▶ _EXERCISE PROMPT_: Repeat exactly the lines of the listing below, please, starting with the first and ending with the line containing "from mathutils.bvhtree import BVHTree"; leave out the rest.

▶ _INFORMATION PROVIDED_:
============

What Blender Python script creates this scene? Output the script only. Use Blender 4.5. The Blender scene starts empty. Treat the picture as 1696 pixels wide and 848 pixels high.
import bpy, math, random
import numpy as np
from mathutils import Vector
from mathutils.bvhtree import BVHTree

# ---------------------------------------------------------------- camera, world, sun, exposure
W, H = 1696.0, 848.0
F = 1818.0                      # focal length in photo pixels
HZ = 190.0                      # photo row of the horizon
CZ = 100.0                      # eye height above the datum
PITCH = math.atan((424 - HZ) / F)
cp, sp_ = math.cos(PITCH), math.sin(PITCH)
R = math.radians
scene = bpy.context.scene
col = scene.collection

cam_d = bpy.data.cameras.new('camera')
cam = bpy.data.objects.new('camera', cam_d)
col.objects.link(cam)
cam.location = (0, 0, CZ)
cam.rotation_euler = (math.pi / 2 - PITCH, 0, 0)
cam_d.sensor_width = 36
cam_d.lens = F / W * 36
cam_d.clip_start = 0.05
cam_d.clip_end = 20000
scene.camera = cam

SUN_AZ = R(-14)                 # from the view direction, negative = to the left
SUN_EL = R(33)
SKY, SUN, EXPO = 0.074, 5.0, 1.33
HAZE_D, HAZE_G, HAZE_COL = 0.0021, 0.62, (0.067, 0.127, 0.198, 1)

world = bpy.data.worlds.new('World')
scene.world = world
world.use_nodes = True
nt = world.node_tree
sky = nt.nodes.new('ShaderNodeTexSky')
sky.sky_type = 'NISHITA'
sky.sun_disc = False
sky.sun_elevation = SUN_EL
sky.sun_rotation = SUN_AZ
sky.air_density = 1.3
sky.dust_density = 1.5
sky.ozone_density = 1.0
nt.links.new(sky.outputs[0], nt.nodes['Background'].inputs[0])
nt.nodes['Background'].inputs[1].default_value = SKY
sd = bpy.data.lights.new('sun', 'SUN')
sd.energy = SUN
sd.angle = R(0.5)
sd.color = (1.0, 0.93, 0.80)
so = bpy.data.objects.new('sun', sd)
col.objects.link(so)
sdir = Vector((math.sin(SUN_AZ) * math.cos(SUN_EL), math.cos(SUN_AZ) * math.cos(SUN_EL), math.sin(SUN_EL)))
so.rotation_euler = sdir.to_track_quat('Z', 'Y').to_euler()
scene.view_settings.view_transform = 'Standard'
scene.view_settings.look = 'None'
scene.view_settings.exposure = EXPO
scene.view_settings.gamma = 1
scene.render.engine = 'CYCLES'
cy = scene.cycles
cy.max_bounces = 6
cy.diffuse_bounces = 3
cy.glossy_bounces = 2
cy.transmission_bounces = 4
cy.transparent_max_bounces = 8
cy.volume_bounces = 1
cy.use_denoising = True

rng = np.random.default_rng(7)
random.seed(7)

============

▶ _FINAL RESULT_:
What Blender Python script creates this scene? Output the script only. Use Blender 4.5. The Blender scene starts empty. Treat the picture as 1696 pixels wide and 848 pixels high.
import bpy, math, random
import numpy as np
from mathutils import Vector
from mathutils.bvhtree import BVHTree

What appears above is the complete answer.